GIVEN TASK: Repeat the whole listing below, word for word.

______

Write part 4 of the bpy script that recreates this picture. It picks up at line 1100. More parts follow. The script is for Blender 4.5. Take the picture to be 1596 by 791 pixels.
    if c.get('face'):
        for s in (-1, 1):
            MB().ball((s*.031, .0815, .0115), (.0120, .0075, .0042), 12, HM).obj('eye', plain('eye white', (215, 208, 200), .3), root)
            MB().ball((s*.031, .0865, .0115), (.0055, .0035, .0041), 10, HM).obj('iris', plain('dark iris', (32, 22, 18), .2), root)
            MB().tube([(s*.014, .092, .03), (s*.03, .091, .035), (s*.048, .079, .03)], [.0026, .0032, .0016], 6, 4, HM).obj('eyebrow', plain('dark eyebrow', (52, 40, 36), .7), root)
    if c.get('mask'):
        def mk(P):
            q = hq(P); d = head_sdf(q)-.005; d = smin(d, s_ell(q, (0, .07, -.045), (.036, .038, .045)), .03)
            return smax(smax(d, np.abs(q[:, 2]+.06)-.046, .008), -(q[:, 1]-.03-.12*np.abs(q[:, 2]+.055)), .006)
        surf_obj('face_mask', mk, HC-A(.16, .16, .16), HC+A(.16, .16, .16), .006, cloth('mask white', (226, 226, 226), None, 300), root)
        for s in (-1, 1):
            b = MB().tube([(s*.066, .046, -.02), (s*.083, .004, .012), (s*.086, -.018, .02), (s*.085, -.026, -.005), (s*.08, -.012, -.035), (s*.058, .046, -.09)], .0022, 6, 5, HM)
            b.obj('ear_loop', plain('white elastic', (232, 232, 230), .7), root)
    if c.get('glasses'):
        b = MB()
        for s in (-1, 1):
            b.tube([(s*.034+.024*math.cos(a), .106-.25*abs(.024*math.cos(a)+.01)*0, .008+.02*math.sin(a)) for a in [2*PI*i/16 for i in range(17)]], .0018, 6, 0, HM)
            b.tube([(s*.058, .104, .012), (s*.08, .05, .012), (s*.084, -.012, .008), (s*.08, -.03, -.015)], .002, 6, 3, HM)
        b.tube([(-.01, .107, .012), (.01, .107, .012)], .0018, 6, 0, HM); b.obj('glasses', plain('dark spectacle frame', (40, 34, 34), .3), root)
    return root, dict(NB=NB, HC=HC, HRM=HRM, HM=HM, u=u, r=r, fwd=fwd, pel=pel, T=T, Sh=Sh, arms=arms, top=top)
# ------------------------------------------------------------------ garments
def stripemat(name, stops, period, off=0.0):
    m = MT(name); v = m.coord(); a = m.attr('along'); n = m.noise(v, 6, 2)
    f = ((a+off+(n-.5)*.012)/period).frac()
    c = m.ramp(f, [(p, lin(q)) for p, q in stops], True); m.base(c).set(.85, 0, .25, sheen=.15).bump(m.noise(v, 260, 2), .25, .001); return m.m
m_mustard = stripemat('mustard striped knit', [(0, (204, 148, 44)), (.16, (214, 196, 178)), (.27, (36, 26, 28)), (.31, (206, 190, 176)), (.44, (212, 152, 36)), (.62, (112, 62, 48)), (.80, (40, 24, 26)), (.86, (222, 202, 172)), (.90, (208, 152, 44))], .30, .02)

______

OUTPUT BELOW:
Write part 4 of the bpy script that recreates this picture. It picks up at line 1100. More parts follow. The script is for Blender 4.5. Take the picture to be 1596 by 791 pixels.
    if c.get('face'):
        for s in (-1, 1):
            MB().ball((s*.031, .0815, .0115), (.0120, .0075, .0042), 12, HM).obj('eye', plain('eye white', (215, 208, 200), .3), root)
            MB().ball((s*.031, .0865, .0115), (.0055, .0035, .0041), 10, HM).obj('iris', plain('dark iris', (32, 22, 18), .2), root)
            MB().tube([(s*.014, .092, .03), (s*.03, .091, .035), (s*.048, .079, .03)], [.0026, .0032, .0016], 6, 4, HM).obj('eyebrow', plain('dark eyebrow', (52, 40, 36), .7), root)
    if c.get('mask'):
        def mk(P):
            q = hq(P); d = head_sdf(q)-.005; d = smin(d, s_ell(q, (0, .07, -.045), (.036, .038, .045)), .03)
            return smax(smax(d, np.abs(q[:, 2]+.06)-.046, .008), -(q[:, 1]-.03-.12*np.abs(q[:, 2]+.055)), .006)
        surf_obj('face_mask', mk, HC-A(.16, .16, .16), HC+A(.16, .16, .16), .006, cloth('mask white', (226, 226, 226), None, 300), root)
        for s in (-1, 1):
            b = MB().tube([(s*.066, .046, -.02), (s*.083, .004, .012), (s*.086, -.018, .02), (s*.085, -.026, -.005), (s*.08, -.012, -.035), (s*.058, .046, -.09)], .0022, 6, 5, HM)
            b.obj('ear_loop', plain('white elastic', (232, 232, 230), .7), root)
    if c.get('glasses'):
        b = MB()
        for s in (-1, 1):
            b.tube([(s*.034+.024*math.cos(a), .106-.25*abs(.024*math.cos(a)+.01)*0, .008+.02*math.sin(a)) for a in [2*PI*i/16 for i in range(17)]], .0018, 6, 0, HM)
            b.tube([(s*.058, .104, .012), (s*.08, .05, .012), (s*.084, -.012, .008), (s*.08, -.03, -.015)], .002, 6, 3, HM)
        b.tube([(-.01, .107, .012), (.01, .107, .012)], .0018, 6, 0, HM); b.obj('glasses', plain('dark spectacle frame', (40, 34, 34), .3), root)
    return root, dict(NB=NB, HC=HC, HRM=HRM, HM=HM, u=u, r=r, fwd=fwd, pel=pel, T=T, Sh=Sh, arms=arms, top=top)
# ------------------------------------------------------------------ garments
def stripemat(name, stops, period, off=0.0):
    m = MT(name); v = m.coord(); a = m.attr('along'); n = m.noise(v, 6, 2)
    f = ((a+off+(n-.5)*.012)/period).frac()
    c = m.ramp(f, [(p, lin(q)) for p, q in stops], True); m.base(c).set(.85, 0, .25, sheen=.15).bump(m.noise(v, 260, 2), .25, .001); return m.m
m_mustard = stripemat('mustard striped knit', [(0, (204, 148, 44)), (.16, (214, 196, 178)), (.27, (36, 26, 28)), (.31, (206, 190, 176)), (.44, (212, 152, 36)), (.62, (112, 62, 48)), (.80, (40, 24, 26)), (.86, (222, 202, 172)), (.90, (208, 152, 44))], .30, .02)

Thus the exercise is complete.